Trover by plaintiff, a mortgagee, against defendant, a livery stable keeper, for the conversion of a horse. One Redman, the mortgagor, left the horse in question with the defendant, January 18, 1896. Subsequently, the defendant learned that the plaintiff was owner or mortgagee of the horse, and wrote to him (date not certain) as follows:—
“Mr. Bowden. We have your horse here with about $20.00 board due. Call for horse any time. Pay what due. Mr. Red-man left him here.”
*144The defendant claims also to have written plaintiff at another time, and to have telephoned to him. About March 9, 1896, the plaintiff replied as follows:—
“Mr. Dugan.
Dear Sir:
“The horse left with you as you say I presume I hold a bill of sale on to secure the payment of a note yet due so I cannot legally take him but as the horse is holden for his feed you can proceed legally to get your pay from the horse.”
Subsequently, in March or April, and again in July, prior to the purchase of the writ, the plaintiff made demands on the defendant for the horse, and the defendant refused to deliver him to the plaintiff. Thereupon this action was brought, and we are urged to hold that such refusal to deliver was a conversion.
The defendant claimed to hold the horse against the plaintiff by virtue of a lien. He bases his claim upon K,. S., ch. 91, § 41: “ Whoever pastures, feeds or shelters animals by virtue of a contract with or by consent of the owner; has a lien thereon for the amount due for such pasturing, feeding or sheltering,” etc. The plaintiff denies that the defendant had a lien, and says that the defendant’s claim for feeding and sheltering the horse did not arise “by virtue of a contract with or by consent of the owner,” in this case, the plaintiff himself. We think otherwise. We think, after the plaintiff wrote to the defendant, March 9, “ the horse is holden for his feed, you can proceed legally to get your pay from the horse,” that the horse was held by the defendant by virtue of the “consent” of the plaintiff, mortgagee, qua owner; and that the defendant had a valid.lien for all food and shelter furnished after March 9. We are also of the opinion that the defendant acquired no lien, as against the plaintiff, for food and shelter furnished before that day.
At this point, the plaintiff claims that the defendant waived or lost his lien for keeping and sheltering the horse after March 9, by refusing to surrender him, on demand, without the payment also of the sum due for keeping and sheltering before March 9. On the *145other hand, the defendant claims that this action is not maintainable without proof of a tender of what was reasonably due for the keeping and sheltering for which he had a valid lien. And this is the issue.
What are the facts? It is not claimed that any tender was made.

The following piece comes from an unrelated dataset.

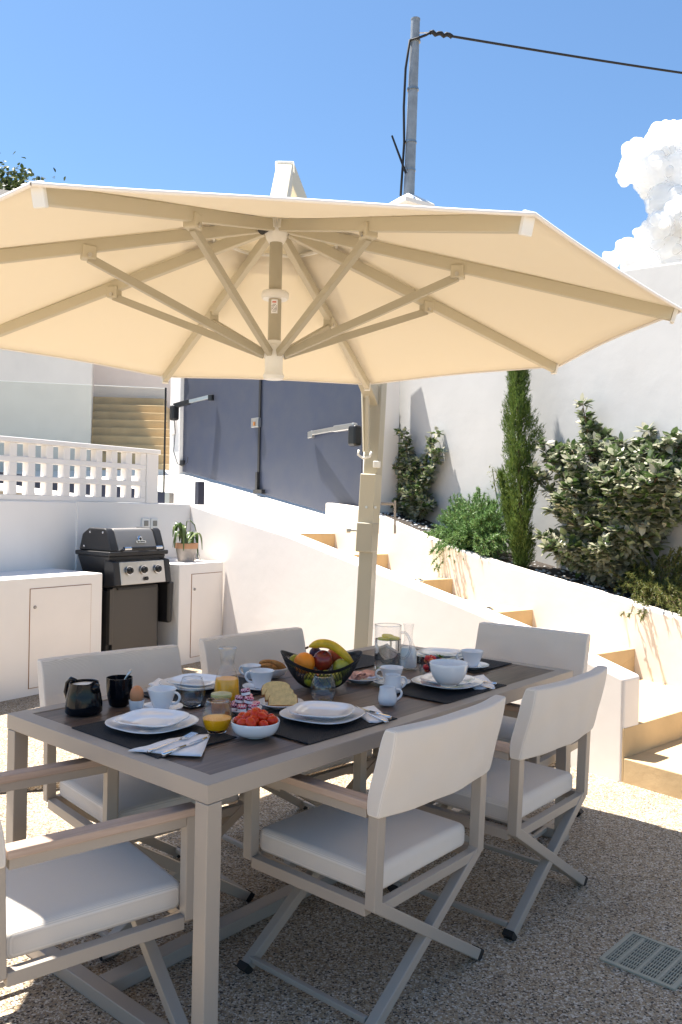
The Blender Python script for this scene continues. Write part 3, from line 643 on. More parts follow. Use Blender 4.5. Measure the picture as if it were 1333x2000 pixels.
def shrub(label, base, tips, seed, dens=150, L=.055, rad=.13, side=7):
    rr = random.Random(seed); t = thing('broadleaf_shrub', label, 'shrub', base); B = Vector(base)
    lv = MB(); st = MB()
    for (tip, r0, wgt) in tips:
        T = Vector(tip) - B; T0 = Vector((0, 0, 0)); bul = Vector((T.x * -.18, T.y * -.1, 0)) + Vector((rr.gauss(0, .02), rr.gauss(0, .02), 0))
        pts = curve_pts(T0, T, bul, 14, rr, .006); st.tube(pts, [lerp(r0, .003, i / 14) for i in range(15)], 6)
        # side shoots
        for k in range(int(side * wgt)):
            i = rr.randint(3, 13); o = pts[i]; dv_ = rvec(rr, 1); dv_.z = abs(dv_.z) * .9 + .25; dv_.normalize(); ln = rr.uniform(.5, 1.2) * rad * (1.25 - .6 * i / 14) * 1.5
            e = o + dv_ * ln; sp_ = curve_pts(o, e, Vector((0, 0, .015)), 6, rr, .003); st.tube(sp_, [.003] * 7, 4, caps=False)
            for q in range(int(dens / side * .5)):
                f = rr.random() ** .7; p = sp_[min(6, int(f * 6))]; d = (dv_ * .8 + rvec(rr, .6)); d.z += .1
                leafcard(lv, p + rvec(rr, .008), d, Vector((rr.gauss(0, .35), rr.gauss(0, .35), 1)), L * rr.uniform(.6, 1.15), L * .58 * rr.uniform(.8, 1.1))
        for q in range(int(dens * wgt * .6)):
            i = rr.randint(3, 14); p = pts[i]; d = rvec(rr, 1); d.z = d.z * .5 + .35
            leafcard(lv, p + d.normalized() * rr.uniform(0, .03), d, Vector((rr.gauss(0, .35), rr.gauss(0, .35), 1)), L * rr.uniform(.6, 1.15), L * .58 * rr.uniform(.8, 1.1))
    make('foliage', lv, 'leaf_elaeagnus', parent=t, weld=False, smooth=True); make('branches', st, 'bark', parent=t, weld=False, smooth=True)
    return t
def basep(px, py, off): p = bedp(px, py, off); p.z = bed_z(p); return p
B1 = basep(1190, 1150, .30)
tips = [bedp(1138, 790, .35), bedp(1150, 830, .45), bedp(1120, 880, .30), bedp(1062, 868, .28), bedp(1090, 880, .42), bedp(1044, 930, .25), bedp(1215, 868, .42), bedp(1190, 880, .30), bedp(1240, 905, .5), bedp(1262, 845, .42), bedp(1285, 880, .3), bedp(1310, 855, .35),
        bedp(1345, 850, .45), bedp(1340, 920, .3), bedp(1325, 975, .25), bedp(1290, 950, .22), bedp(1080, 1000, .2), bedp(1060, 1050, .2), bedp(1130, 985, .15), bedp(1200, 960, .15), bedp(1240, 1000, .2), bedp(1160, 1010, .4), bedp(1110, 1070, .25), bedp(1210, 1040, .2), bedp(1360, 990, .3), bedp(1170, 920, .2), bedp(1150, 1090, .3), bedp(1300, 1010, .25)]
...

One witness for the plaintiff testified that in the month of March, or the first of April, 1896, he went to see the defendant in the interest of the plaintiff; that he told defendant he had come to get the horse; that defendant said he would give up the horse if witness would pay what was due, “ some forty odd dollars;” that “ he should not give the horse up to any one till the bill was paid.” The amount of the “bill”- makes it clear that it covered the entire time from January 18. Another witness testified that defendant said, on the same occasion, “ he should hang on to the horse until he got the amount due,” “ he would not give it up to any one unless this amount was paid.” The defendant says he told plaintiff’s agent that he “would keep the horse till somebody paid his board.” We are satisfied from the evidence that defendant’s “bill” was for the whole time, both before and after March 9; that he insisted upon the payment of that for which he had no lien as well as that for which he had a lien, and that he refused to surrender the horse until the whole bill was paid.
It is the opinion of the court that, by this refusal, the plaintiff was excused from making tender of the amount secured by the valid lien, and can maintain this action without proof of such tender. The law, in a case like this, requires no useless ceremonies. The plaintiff was not compelled to tender what the defendant said he would not receive. Mattocks v. Young, 66 Maine, 459; Brown v. Lawton, 87 Maine, 83. The defendant “made no distinction between what occurred before and what occurred after the notice to the plaintiff, but demanded the whole in one sum and as one debt.” Hamilton v. McLaughlin, 145 Mass. 20.
The language of some of the cases seems to indicate that if a person who has a lien upon property sets up a claim to it, distinct from and independent of his lien, he will be deemed to have waived his lien. Munson v. Porter, 63 Iowa, 453; Jones v. Tarleton, 9 *146M. & W. 675; Kerford v. Mondel, 5 H. & N. 931. But a rule which is sufficient for the proper disposition of this case, and which is satisfactory to us, is that “ the demand for the whole as one debt, and the refusal to deliver the property unless the whole was paid, was a refusal to deliver the property upon the payment of the amount which had accrued after the notice, and to accept a tender of that, and rendered a tender of it unnecessary.” Hamilton v. McLaughlin, supra, and cases cited. The last case cited is, in all essential particulars, precisely like the case at bar.
The defense fails. What were the damages ? The testimony respecting the value of the horse was somewhat conflicting. Upon the whole, we think the entry should be,
Judgment for plaintiff for forty dollars.